As viagens para a ilha são monopolizadas por estes dois barcos, mas, ao contrário das outras ilhas continentais que visitámos, a Insua está de facto abandonada. Ninguém sabe quem toma conta dela, ou seja, ninguém toma. Percebe-se que os barqueiros têm um estatuto especial. Pelo simples facto de lhe terem acesso são vistos de facto como os donos da ilha. É assim desde sempre.
Nos finais do século XIV, alguns monges da Galiza e das Astúrias, zangados por Castela apoiar o papa de Avignon durante o Grande Cisma do Ocidente, fugiram para o Minho. Chefiados por Frei Diogo Arias, construíram o convento de Santa Maria da Ínsua.
No ano de 1462, aos dois pescadores que costumavam transportar os monges para a ilha foi concedido um estatuto de privilégio. E desde então o ter-se acesso de barco à Insua tornou-se quase um título nobiliárquico. Uma espécie de condes da Insua.
O uso militar da ilha começaria em 1580, o ano da perda da independência. Uma armada galega ocupou o convento, em demonstração de apoio à causa dos Filipes. No início do século XVII, a ilha foi objecto de vários ataques de piratas, muitos deles britânicos, cuja coroa estava em guerra com a espanhola. A insegurança era tal, que, em 1623 já só havia dois monges no convento.
Com a recuperação da independência nacional, e para que dali não adviessem mais perigos, a Ínsua foi definitivamente transformada em quartel. D. Diogo de Lima, Governador das Armas da província do Minho, presidiu à construção da fortaleza.
Monges e soldados passaram a habitar a ilha, num conturbado convívio. Em 1807, durante as Invasões Francesas, a Insua foi ocupada por uma força espanhola, que capitularia no ano seguinte perante os exércitos napoleónicos. Em 1834, os liberais extinguiram as ordens religiosas, e, desde então, tanto o forte como o convento ficaram abandonados.
O edifício, de grande complexidade arquitectónica, começou a degradar-se. A sua guarda, do Ministério da Defesa passou para o da Finanças, deste para o IPPAR e, por fim, para o Instituto Politéctico de Viana do Castelo. Todas as instituições devem estar orgulhosas do trabalho realizado: o forte está em ruínas.
Mário é pescador desde criança. Andou 14 anos no bacalhau, trabalhou por conta de outrem, em barcos grandes, depois sozinho. No navio Senhora das Candeias especializou-se em escalar o peixe. Chamavam-lhe o Faca Negra. Quando o Senhora das Candeias foi abatido, por imposição da CEE, Mário ficou a trabalhar no Clube da Insua, um clube chique de Moledo que possuía aqui um posto náutico.
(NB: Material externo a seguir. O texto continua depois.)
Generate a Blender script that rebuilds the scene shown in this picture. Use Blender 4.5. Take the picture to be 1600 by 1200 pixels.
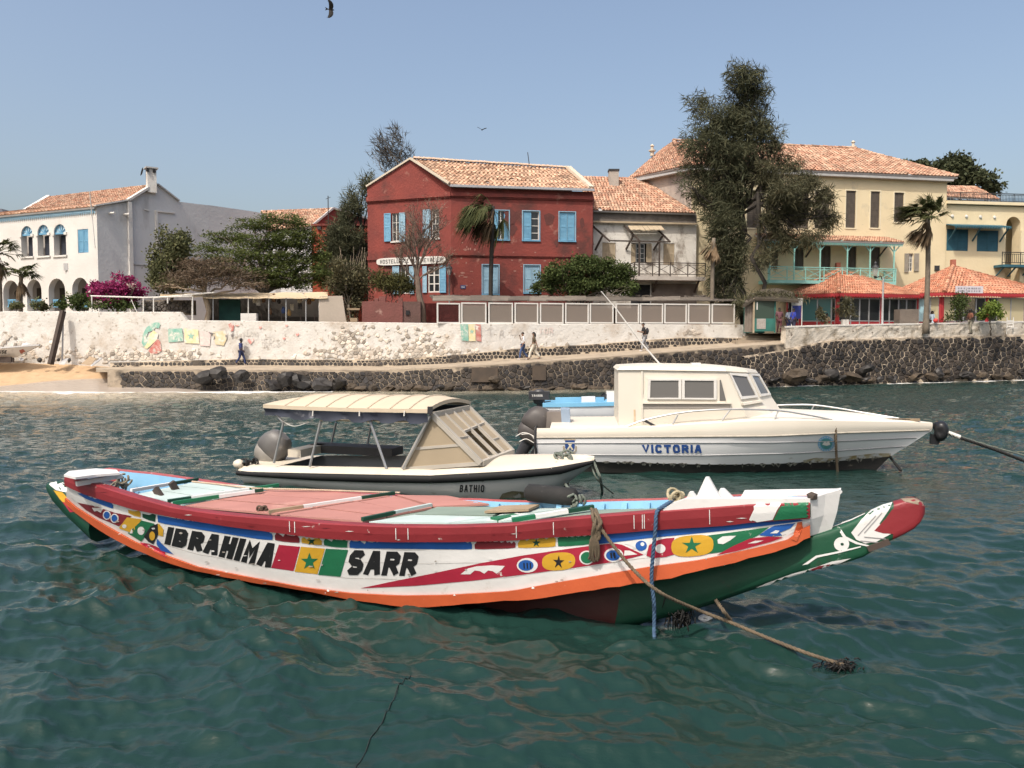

Foi o edifício desse clube que seria adquirido por Sebastião Nunes e um irmão, para abrirem o restaurante Insua, especializado em polvo à lagareiro. Mário trabalha agora por conta própria. Faz passeios à ilha e pelo Rio Minho, em concorrência com a parceria de Sebastião e a Minha Aventura, que alugam bicicletas e barcos, organizam passeios de observação de pássaros, fazem viagens à ilha e promovem percursos de canoa ao luar.
À volta da ilha, o mar é azul escuro e agitado. Um pequeno barco de borracha vermelha anda à pesca nas ondas, perigosamente, junto aos rochedos que marcam a foz. A ilha tem praia de um lado e rochas do outro. Alguns banhistas apanham o barco e vêm para aqui fazer praia. Deixam um rasto de garrafas e embalagens de plástico. O forte está ocupado por um grupo de velhos radioamadores que obtiveram autorização para aqui montarem as antenas durante duas semanas. Mostram-se indignados com a presença dos repórteres. “Isto é uma zona militar”, dizem, e telefonam à Polícia.
“Então os senhores pensam que é só chegar aí à ilha, assim, sem mais nem menos”, diz-nos o polícia, pelo telefone do radioamador. “É preciso uma autorização”.
Brilhando semi-enterrada na areia, uma garrafa fechada parece ter sido deixada por um náufrago que não conseguiu enviar a sua mensagem. A Insua, a única ilha abandonada de Portugal, pede socorro.